**Exercise directions:** Repeat the lines of the data that follow, please, starting at the first and stopping after the one with "SC.view_settings.exposure = 0.17;".

**Recorded information:**
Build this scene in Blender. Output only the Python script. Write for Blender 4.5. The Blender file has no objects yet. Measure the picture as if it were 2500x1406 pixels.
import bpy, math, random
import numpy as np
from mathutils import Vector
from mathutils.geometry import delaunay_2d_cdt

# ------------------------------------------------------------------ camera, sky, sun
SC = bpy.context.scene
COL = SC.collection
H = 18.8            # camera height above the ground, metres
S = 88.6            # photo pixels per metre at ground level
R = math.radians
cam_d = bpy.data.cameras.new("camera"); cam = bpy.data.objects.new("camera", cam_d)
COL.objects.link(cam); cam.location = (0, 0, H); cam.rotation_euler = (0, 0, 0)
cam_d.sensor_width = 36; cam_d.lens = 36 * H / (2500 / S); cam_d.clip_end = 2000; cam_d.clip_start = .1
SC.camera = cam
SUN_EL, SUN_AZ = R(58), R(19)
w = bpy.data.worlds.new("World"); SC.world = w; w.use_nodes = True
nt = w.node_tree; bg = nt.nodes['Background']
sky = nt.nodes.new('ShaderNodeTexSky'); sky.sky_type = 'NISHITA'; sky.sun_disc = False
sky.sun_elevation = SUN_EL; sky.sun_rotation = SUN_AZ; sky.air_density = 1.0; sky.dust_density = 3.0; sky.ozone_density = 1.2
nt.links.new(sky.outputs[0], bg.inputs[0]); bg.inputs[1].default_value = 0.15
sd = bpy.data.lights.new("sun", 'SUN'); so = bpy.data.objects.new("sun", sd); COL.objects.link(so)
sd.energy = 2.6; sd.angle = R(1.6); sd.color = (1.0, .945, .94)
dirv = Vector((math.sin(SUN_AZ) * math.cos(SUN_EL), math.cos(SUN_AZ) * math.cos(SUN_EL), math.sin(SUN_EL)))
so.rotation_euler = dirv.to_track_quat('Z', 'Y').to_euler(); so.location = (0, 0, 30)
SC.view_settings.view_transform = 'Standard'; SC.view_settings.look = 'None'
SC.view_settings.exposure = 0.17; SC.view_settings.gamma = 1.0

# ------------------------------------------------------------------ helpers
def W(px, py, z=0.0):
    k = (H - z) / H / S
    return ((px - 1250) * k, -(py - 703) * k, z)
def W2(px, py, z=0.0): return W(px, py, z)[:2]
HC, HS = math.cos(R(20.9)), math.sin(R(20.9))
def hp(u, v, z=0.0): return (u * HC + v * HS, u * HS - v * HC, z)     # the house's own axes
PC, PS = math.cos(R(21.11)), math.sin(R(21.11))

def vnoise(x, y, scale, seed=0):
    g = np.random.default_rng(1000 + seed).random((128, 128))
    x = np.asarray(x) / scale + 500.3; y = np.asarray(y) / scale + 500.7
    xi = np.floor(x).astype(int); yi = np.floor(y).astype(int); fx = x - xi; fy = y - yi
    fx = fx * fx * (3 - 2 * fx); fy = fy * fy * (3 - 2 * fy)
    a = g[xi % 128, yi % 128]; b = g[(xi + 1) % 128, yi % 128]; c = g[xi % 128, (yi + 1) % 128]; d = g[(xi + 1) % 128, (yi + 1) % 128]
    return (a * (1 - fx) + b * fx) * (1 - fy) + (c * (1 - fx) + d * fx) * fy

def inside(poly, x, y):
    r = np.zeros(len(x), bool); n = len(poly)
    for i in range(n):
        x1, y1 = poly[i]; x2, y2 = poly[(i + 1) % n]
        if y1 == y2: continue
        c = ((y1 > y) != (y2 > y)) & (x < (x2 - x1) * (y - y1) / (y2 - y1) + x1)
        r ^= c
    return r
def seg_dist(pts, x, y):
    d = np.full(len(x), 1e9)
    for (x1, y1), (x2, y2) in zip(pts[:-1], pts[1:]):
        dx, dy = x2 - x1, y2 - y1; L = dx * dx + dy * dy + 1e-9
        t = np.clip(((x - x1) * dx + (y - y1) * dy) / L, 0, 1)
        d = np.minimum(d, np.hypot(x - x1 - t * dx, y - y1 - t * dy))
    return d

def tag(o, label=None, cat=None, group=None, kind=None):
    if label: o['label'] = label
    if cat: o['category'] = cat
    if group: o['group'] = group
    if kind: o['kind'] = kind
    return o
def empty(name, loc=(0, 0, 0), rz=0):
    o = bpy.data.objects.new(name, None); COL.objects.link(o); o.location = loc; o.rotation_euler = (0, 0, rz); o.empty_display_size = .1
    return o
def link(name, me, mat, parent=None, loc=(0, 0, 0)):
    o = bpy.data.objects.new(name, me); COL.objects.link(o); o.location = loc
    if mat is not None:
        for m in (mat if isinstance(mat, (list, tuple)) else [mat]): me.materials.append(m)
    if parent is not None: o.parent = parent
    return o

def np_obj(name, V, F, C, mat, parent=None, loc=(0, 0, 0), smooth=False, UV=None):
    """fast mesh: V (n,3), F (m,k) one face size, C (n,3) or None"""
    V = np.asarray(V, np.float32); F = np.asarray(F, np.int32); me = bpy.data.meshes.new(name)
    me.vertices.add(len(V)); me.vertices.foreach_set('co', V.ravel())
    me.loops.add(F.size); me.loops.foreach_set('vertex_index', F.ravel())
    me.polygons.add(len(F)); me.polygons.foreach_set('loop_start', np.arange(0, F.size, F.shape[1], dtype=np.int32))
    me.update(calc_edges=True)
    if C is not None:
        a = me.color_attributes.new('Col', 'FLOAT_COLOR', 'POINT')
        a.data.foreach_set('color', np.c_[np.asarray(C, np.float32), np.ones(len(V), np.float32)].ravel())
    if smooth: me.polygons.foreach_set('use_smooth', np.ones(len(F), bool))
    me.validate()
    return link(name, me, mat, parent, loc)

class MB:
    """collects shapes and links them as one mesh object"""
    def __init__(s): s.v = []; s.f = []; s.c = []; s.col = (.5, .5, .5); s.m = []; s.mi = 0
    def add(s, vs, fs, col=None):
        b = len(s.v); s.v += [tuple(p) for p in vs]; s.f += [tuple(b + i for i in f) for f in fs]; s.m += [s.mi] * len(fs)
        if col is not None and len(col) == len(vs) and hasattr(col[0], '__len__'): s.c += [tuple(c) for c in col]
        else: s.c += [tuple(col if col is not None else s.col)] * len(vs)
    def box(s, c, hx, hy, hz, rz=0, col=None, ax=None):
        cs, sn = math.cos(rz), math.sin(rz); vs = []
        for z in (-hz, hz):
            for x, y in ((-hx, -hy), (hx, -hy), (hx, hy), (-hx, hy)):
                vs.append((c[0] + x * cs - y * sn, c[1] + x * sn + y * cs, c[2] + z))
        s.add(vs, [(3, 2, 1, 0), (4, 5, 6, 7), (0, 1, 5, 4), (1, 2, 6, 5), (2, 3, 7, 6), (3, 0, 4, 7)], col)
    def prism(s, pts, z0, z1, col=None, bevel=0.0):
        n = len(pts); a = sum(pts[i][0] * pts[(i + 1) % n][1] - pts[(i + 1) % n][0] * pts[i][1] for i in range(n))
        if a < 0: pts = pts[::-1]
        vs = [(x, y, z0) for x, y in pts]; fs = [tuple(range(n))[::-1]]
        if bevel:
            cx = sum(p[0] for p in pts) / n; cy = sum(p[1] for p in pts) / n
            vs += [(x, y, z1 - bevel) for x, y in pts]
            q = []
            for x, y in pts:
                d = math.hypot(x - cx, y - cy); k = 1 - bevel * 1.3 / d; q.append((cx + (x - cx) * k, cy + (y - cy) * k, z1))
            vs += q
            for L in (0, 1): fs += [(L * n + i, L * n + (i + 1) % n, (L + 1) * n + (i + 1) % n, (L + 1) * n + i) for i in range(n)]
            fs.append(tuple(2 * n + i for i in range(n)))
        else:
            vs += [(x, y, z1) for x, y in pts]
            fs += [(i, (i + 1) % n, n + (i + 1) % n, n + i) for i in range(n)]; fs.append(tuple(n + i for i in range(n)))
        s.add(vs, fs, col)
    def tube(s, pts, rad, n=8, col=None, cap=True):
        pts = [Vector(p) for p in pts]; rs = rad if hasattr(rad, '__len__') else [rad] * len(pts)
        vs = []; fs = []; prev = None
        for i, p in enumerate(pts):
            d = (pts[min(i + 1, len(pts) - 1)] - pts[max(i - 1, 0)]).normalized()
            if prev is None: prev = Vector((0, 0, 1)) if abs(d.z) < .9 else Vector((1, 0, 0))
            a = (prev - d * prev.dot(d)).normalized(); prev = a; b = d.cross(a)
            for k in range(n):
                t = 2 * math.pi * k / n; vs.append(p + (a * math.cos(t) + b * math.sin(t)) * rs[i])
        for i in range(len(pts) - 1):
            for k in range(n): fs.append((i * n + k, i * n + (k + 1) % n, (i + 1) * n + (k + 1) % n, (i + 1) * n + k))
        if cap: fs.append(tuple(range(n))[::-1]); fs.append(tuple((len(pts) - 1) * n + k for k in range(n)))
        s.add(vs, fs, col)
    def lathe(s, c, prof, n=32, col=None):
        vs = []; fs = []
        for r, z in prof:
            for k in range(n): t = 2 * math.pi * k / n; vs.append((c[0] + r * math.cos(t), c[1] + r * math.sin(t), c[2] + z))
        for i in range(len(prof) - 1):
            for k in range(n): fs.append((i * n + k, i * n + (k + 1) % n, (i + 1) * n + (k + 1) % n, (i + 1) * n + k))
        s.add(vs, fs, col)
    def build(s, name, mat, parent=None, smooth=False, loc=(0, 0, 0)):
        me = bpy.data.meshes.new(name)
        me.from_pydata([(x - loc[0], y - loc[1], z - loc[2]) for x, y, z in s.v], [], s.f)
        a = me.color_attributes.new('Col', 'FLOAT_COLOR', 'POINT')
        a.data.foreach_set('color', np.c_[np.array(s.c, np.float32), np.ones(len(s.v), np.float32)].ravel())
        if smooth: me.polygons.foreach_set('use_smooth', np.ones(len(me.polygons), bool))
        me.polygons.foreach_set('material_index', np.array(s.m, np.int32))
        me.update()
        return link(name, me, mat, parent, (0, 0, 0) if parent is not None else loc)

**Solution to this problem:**
Build this scene in Blender. Output only the Python script. Write for Blender 4.5. The Blender file has no objects yet. Measure the picture as if it were 2500x1406 pixels.
import bpy, math, random
import numpy as np
from mathutils import Vector
from mathutils.geometry import delaunay_2d_cdt

# ------------------------------------------------------------------ camera, sky, sun
SC = bpy.context.scene
COL = SC.collection
H = 18.8            # camera height above the ground, metres
S = 88.6            # photo pixels per metre at ground level
R = math.radians
cam_d = bpy.data.cameras.new("camera"); cam = bpy.data.objects.new("camera", cam_d)
COL.objects.link(cam); cam.location = (0, 0, H); cam.rotation_euler = (0, 0, 0)
cam_d.sensor_width = 36; cam_d.lens = 36 * H / (2500 / S); cam_d.clip_end = 2000; cam_d.clip_start = .1
SC.camera = cam
SUN_EL, SUN_AZ = R(58), R(19)
w = bpy.data.worlds.new("World"); SC.world = w; w.use_nodes = True
nt = w.node_tree; bg = nt.nodes['Background']
sky = nt.nodes.new('ShaderNodeTexSky'); sky.sky_type = 'NISHITA'; sky.sun_disc = False
sky.sun_elevation = SUN_EL; sky.sun_rotation = SUN_AZ; sky.air_density = 1.0; sky.dust_density = 3.0; sky.ozone_density = 1.2
nt.links.new(sky.outputs[0], bg.inputs[0]); bg.inputs[1].default_value = 0.15
sd = bpy.data.lights.new("sun", 'SUN'); so = bpy.data.objects.new("sun", sd); COL.objects.link(so)
sd.energy = 2.6; sd.angle = R(1.6); sd.color = (1.0, .945, .94)
dirv = Vector((math.sin(SUN_AZ) * math.cos(SUN_EL), math.cos(SUN_AZ) * math.cos(SUN_EL), math.sin(SUN_EL)))
so.rotation_euler = dirv.to_track_quat('Z', 'Y').to_euler(); so.location = (0, 0, 30)
SC.view_settings.view_transform = 'Standard'; SC.view_settings.look = 'None'
SC.view_settings.exposure = 0.17; SC.view_settings.gamma = 1.0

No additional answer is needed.